Source records –
────────────────────

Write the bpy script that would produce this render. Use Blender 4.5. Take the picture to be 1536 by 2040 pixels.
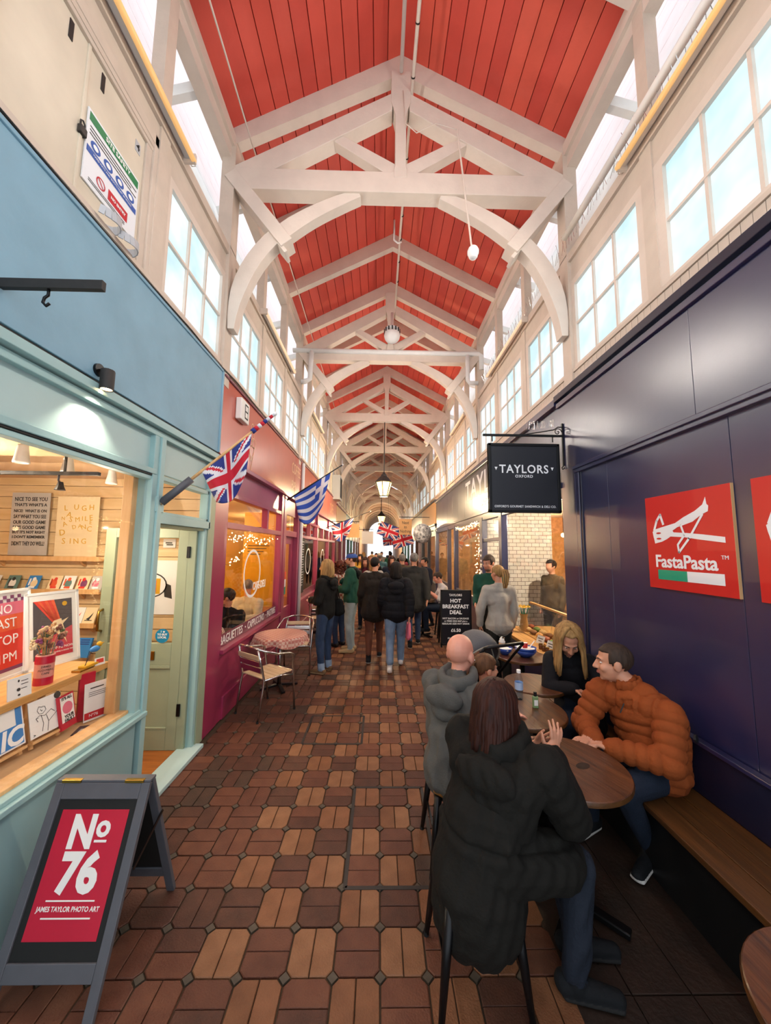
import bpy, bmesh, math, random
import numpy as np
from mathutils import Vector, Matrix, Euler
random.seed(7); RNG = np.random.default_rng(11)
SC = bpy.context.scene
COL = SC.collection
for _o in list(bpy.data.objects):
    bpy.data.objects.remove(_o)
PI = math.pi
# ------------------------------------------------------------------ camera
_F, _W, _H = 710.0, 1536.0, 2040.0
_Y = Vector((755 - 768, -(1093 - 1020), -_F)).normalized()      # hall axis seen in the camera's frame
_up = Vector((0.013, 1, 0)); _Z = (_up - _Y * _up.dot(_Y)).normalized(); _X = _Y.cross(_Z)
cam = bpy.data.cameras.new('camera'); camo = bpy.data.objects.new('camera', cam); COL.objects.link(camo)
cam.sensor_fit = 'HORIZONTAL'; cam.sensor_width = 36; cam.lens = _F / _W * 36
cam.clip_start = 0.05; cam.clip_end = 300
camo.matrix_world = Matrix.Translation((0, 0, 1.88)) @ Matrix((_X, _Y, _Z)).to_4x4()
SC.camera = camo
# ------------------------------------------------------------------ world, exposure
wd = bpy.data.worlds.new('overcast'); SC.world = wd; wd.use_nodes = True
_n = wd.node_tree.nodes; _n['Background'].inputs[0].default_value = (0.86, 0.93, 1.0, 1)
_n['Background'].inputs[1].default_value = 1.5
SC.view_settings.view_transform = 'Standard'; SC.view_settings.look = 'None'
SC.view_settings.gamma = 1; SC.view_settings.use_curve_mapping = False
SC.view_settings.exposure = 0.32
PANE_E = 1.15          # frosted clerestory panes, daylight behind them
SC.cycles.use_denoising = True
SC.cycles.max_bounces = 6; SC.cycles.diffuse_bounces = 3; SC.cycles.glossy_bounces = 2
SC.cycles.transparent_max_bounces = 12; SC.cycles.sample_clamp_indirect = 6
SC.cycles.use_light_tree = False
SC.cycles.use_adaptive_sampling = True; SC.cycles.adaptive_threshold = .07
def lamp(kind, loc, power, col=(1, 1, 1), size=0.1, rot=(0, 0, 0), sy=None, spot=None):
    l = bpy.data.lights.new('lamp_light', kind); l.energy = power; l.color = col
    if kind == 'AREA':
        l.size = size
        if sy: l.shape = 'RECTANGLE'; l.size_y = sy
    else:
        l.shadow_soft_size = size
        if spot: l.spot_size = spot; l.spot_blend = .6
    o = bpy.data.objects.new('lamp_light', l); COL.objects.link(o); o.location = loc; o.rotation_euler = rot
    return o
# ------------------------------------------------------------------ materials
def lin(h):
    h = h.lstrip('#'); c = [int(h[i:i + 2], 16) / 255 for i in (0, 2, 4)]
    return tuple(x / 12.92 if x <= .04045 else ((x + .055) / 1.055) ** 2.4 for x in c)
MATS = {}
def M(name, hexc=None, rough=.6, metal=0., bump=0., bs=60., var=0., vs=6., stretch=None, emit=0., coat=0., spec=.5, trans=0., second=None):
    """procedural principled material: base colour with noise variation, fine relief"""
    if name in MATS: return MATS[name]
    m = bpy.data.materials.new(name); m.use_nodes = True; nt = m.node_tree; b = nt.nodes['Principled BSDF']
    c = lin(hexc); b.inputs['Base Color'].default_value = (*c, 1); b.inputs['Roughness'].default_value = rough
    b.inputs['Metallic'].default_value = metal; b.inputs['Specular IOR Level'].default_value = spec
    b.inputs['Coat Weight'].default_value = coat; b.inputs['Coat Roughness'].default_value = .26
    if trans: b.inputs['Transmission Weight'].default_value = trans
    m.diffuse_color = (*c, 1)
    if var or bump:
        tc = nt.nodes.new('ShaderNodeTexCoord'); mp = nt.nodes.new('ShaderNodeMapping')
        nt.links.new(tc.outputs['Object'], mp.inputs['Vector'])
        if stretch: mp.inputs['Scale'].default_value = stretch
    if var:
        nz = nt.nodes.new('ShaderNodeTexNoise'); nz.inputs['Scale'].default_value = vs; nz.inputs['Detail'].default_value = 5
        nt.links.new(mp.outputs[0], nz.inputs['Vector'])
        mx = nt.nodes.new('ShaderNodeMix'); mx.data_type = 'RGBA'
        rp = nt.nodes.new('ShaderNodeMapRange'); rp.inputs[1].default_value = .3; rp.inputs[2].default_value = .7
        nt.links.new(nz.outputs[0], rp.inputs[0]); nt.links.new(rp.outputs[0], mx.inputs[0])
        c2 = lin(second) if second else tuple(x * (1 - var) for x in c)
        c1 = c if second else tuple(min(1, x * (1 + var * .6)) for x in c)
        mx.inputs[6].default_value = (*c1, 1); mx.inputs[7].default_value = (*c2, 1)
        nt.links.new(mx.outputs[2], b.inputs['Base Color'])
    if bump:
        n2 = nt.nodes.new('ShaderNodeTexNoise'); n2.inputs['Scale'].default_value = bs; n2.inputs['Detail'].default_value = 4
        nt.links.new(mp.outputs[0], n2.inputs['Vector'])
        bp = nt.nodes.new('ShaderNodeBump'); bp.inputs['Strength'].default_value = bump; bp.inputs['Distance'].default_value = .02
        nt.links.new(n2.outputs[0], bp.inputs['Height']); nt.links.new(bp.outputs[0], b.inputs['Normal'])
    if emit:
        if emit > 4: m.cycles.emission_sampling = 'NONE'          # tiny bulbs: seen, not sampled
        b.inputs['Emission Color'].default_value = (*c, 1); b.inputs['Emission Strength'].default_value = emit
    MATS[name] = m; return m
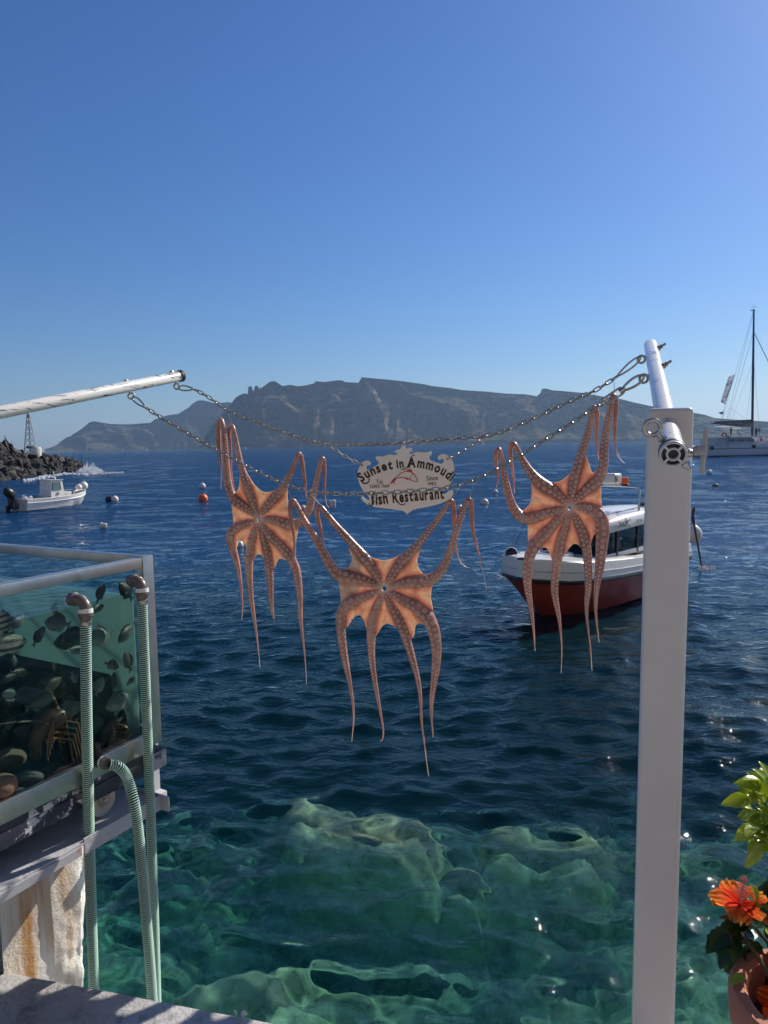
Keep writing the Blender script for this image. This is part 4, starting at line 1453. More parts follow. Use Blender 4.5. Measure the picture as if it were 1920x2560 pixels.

────────────────────

GIVEN INSTRUCTION – Without including any picture, repeat the data exactly.

EXERCISE SOLUTION –
Write the bpy script that would produce this render. Use Blender 4.5. Take the picture to be 1536 by 2040 pixels.
import bpy, bmesh, math, random
import numpy as np
from mathutils import Vector, Matrix, Euler
random.seed(7); RNG = np.random.default_rng(11)
SC = bpy.context.scene
COL = SC.collection
for _o in list(bpy.data.objects):
    bpy.data.objects.remove(_o)
PI = math.pi
# ------------------------------------------------------------------ camera
_F, _W, _H = 710.0, 1536.0, 2040.0
_Y = Vector((755 - 768, -(1093 - 1020), -_F)).normalized()      # hall axis seen in the camera's frame
_up = Vector((0.013, 1, 0)); _Z = (_up - _Y * _up.dot(_Y)).normalized(); _X = _Y.cross(_Z)
cam = bpy.data.cameras.new('camera'); camo = bpy.data.objects.new('camera', cam); COL.objects.link(camo)
cam.sensor_fit = 'HORIZONTAL'; cam.sensor_width = 36; cam.lens = _F / _W * 36
cam.clip_start = 0.05; cam.clip_end = 300
camo.matrix_world = Matrix.Translation((0, 0, 1.88)) @ Matrix((_X, _Y, _Z)).to_4x4()
SC.camera = camo
# ------------------------------------------------------------------ world, exposure
wd = bpy.data.worlds.new('overcast'); SC.world = wd; wd.use_nodes = True
_n = wd.node_tree.nodes; _n['Background'].inputs[0].default_value = (0.86, 0.93, 1.0, 1)
_n['Background'].inputs[1].default_value = 1.5
SC.view_settings.view_transform = 'Standard'; SC.view_settings.look = 'None'
SC.view_settings.gamma = 1; SC.view_settings.use_curve_mapping = False
SC.view_settings.exposure = 0.32
PANE_E = 1.15          # frosted clerestory panes, daylight behind them
SC.cycles.use_denoising = True
SC.cycles.max_bounces = 6; SC.cycles.diffuse_bounces = 3; SC.cycles.glossy_bounces = 2
SC.cycles.transparent_max_bounces = 12; SC.cycles.sample_clamp_indirect = 6
SC.cycles.use_light_tree = False
SC.cycles.use_adaptive_sampling = True; SC.cycles.adaptive_threshold = .07
def lamp(kind, loc, power, col=(1, 1, 1), size=0.1, rot=(0, 0, 0), sy=None, spot=None):
    l = bpy.data.lights.new('lamp_light', kind); l.energy = power; l.color = col
    if kind == 'AREA':
        l.size = size
        if sy: l.shape = 'RECTANGLE'; l.size_y = sy
    else:
        l.shadow_soft_size = size
        if spot: l.spot_size = spot; l.spot_blend = .6
    o = bpy.data.objects.new('lamp_light', l); COL.objects.link(o); o.location = loc; o.rotation_euler = rot
    return o
# ------------------------------------------------------------------ materials
def lin(h):
    h = h.lstrip('#'); c = [int(h[i:i + 2], 16) / 255 for i in (0, 2, 4)]
    return tuple(x / 12.92 if x <= .04045 else ((x + .055) / 1.055) ** 2.4 for x in c)
MATS = {}
def M(name, hexc=None, rough=.6, metal=0., bump=0., bs=60., var=0., vs=6., stretch=None, emit=0., coat=0., spec=.5, trans=0., second=None):
    """procedural principled material: base colour with noise variation, fine relief"""
    if name in MATS: return MATS[name]
    m = bpy.data.materials.new(name); m.use_nodes = True; nt = m.node_tree; b = nt.nodes['Principled BSDF']
    c = lin(hexc); b.inputs['Base Color'].default_value = (*c, 1); b.inputs['Roughness'].default_value = rough
    b.inputs['Metallic'].default_value = metal; b.inputs['Specular IOR Level'].default_value = spec
    b.inputs['Coat Weight'].default_value = coat; b.inputs['Coat Roughness'].default_value = .26
    if trans: b.inputs['Transmission Weight'].default_value = trans
    m.diffuse_color = (*c, 1)
    if var or bump:
        tc = nt.nodes.new('ShaderNodeTexCoord'); mp = nt.nodes.new('ShaderNodeMapping')
        nt.links.new(tc.outputs['Object'], mp.inputs['Vector'])
        if stretch: mp.inputs['Scale'].default_value = stretch
    if var:
        nz = nt.nodes.new('ShaderNodeTexNoise'); nz.inputs['Scale'].default_value = vs; nz.inputs['Detail'].default_value = 5
        nt.links.new(mp.outputs[0], nz.inputs['Vector'])
        mx = nt.nodes.new('ShaderNodeMix'); mx.data_type = 'RGBA'
        rp = nt.nodes.new('ShaderNodeMapRange'); rp.inputs[1].default_value = .3; rp.inputs[2].default_value = .7
        nt.links.new(nz.outputs[0], rp.inputs[0]); nt.links.new(rp.outputs[0], mx.inputs[0])
        c2 = lin(second) if second else tuple(x * (1 - var) for x in c)
        c1 = c if second else tuple(min(1, x * (1 + var * .6)) for x in c)
        mx.inputs[6].default_value = (*c1, 1); mx.inputs[7].default_value = (*c2, 1)
        nt.links.new(mx.outputs[2], b.inputs['Base Color'])
    if bump:
        n2 = nt.nodes.new('ShaderNodeTexNoise'); n2.inputs['Scale'].default_value = bs; n2.inputs['Detail'].default_value = 4
        nt.links.new(mp.outputs[0], n2.inputs['Vector'])
        bp = nt.nodes.new('ShaderNodeBump'); bp.inputs['Strength'].default_value = bump; bp.inputs['Distance'].default_value = .02
        nt.links.new(n2.outputs[0], bp.inputs['Height']); nt.links.new(bp.outputs[0], b.inputs['Normal'])
    if emit:
        if emit > 4: m.cycles.emission_sampling = 'NONE'          # tiny bulbs: seen, not sampled
        b.inputs['Emission Color'].default_value = (*c, 1); b.inputs['Emission Strength'].default_value = emit
    MATS[name] = m; return m
Keep writing the Blender script for this image. This is part 4, starting at line 1453. More parts follow. Use Blender 4.5. Measure the picture as if it were 1920x2560 pixels.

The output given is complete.